Wednesday, May 06, 2009

Not quite gear lust, but gear intrigue

Jeff Bezos says that, where Kindle editions of their books are available, they now make up 35% of those titles' sales. That would seem to indicate that the market for e-books is more robust than I'd assumed. Also, the new Kindle comes with a bigger screen and reads PDFs natively.

What will this do? Jump-start the market for pirated e-books, I'd wager. But no, I'm sure university students would never find creative or surreptitious ways to save themselves hundreds of dollars a year.

2 comments:

adam said...

Heh, I still have a few textbooks from my computer science classes that were intended for developing markets only. I didn't even buy them on purpose, but a lot of Ebay deals turn out to be these.

Of course, I might feel vaguely guilty about it if fewer of them had phrases like "only very modern processors like the 386" (the 80's called, they want their...), and weren't simultaneously trying to convince us that $170 is a reasonable retail price.

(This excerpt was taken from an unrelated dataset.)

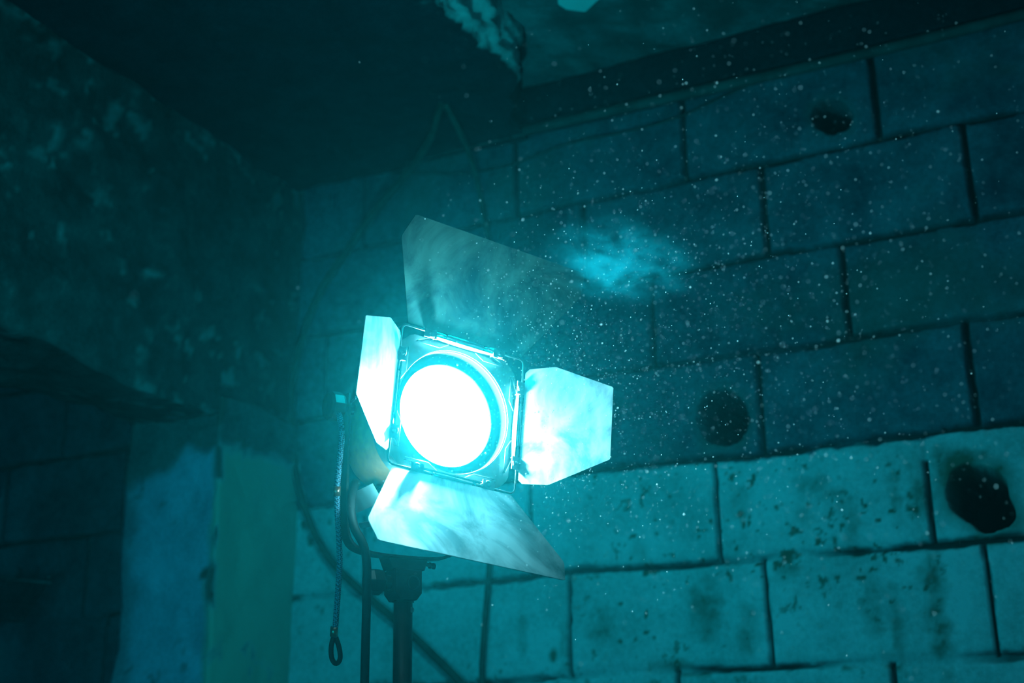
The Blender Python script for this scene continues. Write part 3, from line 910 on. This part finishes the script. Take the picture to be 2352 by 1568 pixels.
nt.links.new(v.outputs[0], o_.inputs['Volume'])
m_ = MB(); m_.box((-.7, .9, 1.37), Vector((1, 0, 0)), Vector((0, 1, 0)), Vector((0, 0, 1)), 2.6, 1.55, 1.33)
tag(m_.build('haze', M_HAZE), 'thin teal haze filling the room around the lamp', 'haze', kind='stuff')

# wisps of denser smoke in the beam just past the upper barn door
M_SMOKE = bpy.data.materials.new('smoke'); M_SMOKE.use_nodes = True
nt = M_SMOKE.node_tree; nt.nodes.clear(); N = nt.nodes.new; K = nt.links.new
o_ = N('ShaderNodeOutputMaterial'); v = N('ShaderNodeVolumeScatter')
v.inputs['Color'].default_value = (.02, .80, .95, 1); v.inputs['Anisotropy'].default_value = .3
tc = N('ShaderNodeTexCoord'); nz = N('ShaderNodeTexNoise'); nz.inputs['Scale'].default_value = 2.6; nz.inputs['Detail'].default_value = 4; nz.inputs['Distortion'].default_value = .8
K(tc.outputs['Object'], nz.inputs['Vector'])
ln = N('ShaderNodeVectorMath'); ln.operation = 'LENGTH'; K(tc.outputs['Object'], ln.inputs[0])
fall = N('ShaderNodeMapRange'); fall.interpolation_type = 'SMOOTHSTEP'
for i_, q in ((1, .15), (2, 1.0), (3, 1.0), (4, 0.0)): fall.inputs[i_].default_value = q
K(ln.outputs['Value'], fall.inputs[0])
th = N('ShaderNodeMapRange'); th.interpolation_type = 'SMOOTHSTEP'
for i_, q in ((1, .40), (2, .68), (3, 0.0), (4, SMOKE_K)): th.inputs[i_].default_value = q
K(nz.outputs['Fac'], th.inputs[0])
mu = N('ShaderNodeMath'); mu.operation = 'MULTIPLY'; K(fall.outputs[0], mu.inputs[0]); K(th.outputs[0], mu.inputs[1])
K(mu.outputs[0], v.inputs['Density']); K(v.outputs[0], o_.inputs['Volume'])
m_ = MB(); m_.lathe((0, 0, 0), Vector((1, 0, 0)), Vector((0, 1, 0)), Vector((0, 0, 1)), [(math.sin(t), -math.cos(t)) for t in np.linspace(0, math.pi, 13)], 24)
sm = m_.build('smoke', M_SMOKE)
c_ = at_d(1430, 600, 1.80)
sm.data.transform(Matrix.Translation((0, 0, -1))); sm.location = c_
sm.scale = (.12, .11, .06); sm.rotation_euler = (0, .2, .3)
tag(sm, 'wisps of brighter smoke in the beam past the upper barn door', 'smoke', kind='stuff')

Oh, and if it helps with the lust part: new Kindle.

Anonymous said...

What will this do? Jump-start the market for pirated e-books, I'd wager.I would hope that the book publishing industry has looked at the music industry and the movie industry and the television industry and are figuring out exactly how to handle this emerging market.

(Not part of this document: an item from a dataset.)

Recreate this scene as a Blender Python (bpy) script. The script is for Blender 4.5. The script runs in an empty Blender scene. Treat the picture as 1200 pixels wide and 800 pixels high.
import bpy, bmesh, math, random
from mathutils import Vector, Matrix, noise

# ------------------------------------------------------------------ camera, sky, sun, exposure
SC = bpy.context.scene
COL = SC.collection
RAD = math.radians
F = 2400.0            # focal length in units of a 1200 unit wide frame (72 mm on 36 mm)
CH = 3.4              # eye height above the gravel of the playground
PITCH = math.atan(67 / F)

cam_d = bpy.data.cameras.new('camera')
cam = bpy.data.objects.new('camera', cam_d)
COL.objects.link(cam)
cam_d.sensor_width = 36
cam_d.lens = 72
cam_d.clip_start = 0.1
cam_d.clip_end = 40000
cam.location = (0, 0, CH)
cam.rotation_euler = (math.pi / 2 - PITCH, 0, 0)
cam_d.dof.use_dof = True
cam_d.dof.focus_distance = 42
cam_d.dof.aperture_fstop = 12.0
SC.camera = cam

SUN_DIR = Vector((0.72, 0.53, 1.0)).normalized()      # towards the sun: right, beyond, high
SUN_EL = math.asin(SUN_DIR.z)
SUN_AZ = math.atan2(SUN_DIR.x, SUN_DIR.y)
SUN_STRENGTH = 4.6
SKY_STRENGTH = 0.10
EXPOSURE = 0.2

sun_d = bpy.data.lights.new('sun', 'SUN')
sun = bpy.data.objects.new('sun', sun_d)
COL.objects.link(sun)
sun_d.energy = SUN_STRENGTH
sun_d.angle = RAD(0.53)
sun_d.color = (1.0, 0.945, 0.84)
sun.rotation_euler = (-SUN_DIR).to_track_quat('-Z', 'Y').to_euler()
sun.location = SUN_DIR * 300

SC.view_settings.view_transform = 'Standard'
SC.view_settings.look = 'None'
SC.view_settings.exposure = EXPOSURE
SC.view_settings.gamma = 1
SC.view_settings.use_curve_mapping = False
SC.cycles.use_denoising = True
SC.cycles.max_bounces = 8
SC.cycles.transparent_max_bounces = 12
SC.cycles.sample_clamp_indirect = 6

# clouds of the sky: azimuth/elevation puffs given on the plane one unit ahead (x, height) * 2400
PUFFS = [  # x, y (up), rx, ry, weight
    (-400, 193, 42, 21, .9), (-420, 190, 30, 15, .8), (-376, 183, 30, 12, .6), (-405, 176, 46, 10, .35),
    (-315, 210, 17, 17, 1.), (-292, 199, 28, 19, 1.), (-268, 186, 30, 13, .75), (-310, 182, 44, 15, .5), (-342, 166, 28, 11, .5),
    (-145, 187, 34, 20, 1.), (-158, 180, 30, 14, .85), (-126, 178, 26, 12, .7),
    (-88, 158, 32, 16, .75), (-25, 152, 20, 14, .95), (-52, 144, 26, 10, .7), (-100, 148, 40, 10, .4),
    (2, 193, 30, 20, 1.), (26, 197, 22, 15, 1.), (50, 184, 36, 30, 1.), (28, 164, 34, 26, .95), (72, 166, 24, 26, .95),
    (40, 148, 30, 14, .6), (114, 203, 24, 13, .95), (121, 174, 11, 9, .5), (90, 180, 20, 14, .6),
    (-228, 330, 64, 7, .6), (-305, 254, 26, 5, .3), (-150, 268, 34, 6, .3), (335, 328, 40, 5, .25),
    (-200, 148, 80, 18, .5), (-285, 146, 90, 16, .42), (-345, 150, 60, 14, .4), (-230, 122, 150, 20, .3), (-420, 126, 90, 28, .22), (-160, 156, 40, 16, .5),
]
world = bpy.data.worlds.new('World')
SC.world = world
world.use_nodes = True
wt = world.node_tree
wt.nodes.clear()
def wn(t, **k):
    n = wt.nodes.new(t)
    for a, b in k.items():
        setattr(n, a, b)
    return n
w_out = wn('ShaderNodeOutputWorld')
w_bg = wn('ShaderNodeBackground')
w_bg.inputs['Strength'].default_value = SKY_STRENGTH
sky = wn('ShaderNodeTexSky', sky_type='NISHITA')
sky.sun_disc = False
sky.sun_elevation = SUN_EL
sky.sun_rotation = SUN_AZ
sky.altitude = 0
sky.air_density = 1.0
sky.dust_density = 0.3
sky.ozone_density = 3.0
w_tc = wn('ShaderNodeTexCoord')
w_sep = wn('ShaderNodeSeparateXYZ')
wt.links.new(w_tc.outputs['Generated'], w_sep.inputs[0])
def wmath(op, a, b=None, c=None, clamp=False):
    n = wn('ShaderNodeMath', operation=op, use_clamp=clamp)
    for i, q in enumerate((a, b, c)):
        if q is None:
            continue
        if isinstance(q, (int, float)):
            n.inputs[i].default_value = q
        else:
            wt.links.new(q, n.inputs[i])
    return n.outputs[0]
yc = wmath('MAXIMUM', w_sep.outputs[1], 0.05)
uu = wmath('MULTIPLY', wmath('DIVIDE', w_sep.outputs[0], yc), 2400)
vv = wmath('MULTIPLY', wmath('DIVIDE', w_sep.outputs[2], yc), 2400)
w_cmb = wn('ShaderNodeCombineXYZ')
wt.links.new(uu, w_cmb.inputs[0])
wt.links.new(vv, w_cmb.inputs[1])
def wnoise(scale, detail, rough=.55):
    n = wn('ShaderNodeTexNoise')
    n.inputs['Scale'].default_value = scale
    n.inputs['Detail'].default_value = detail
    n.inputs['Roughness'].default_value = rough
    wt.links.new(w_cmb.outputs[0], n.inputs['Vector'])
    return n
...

I'd hope that, but I imagine they're more likely freaking out and running around like madmen because their business model is about to change in ways that they haven't accounted for.

FWIW - the price of electronic textbooks relative to printed textbooks should become dramatically smaller. One of the many reasons that textbooks are so expensive is because of the small print runs. The best way to fight piracy is to charge a reasonable price for your product in the first place. There's really no reason that an electronic version of a $100 textbook should cost $90 - that's just stupid pricing. Especially when the student knows he can't even sell the electronic book back for beer money at the end of the semester.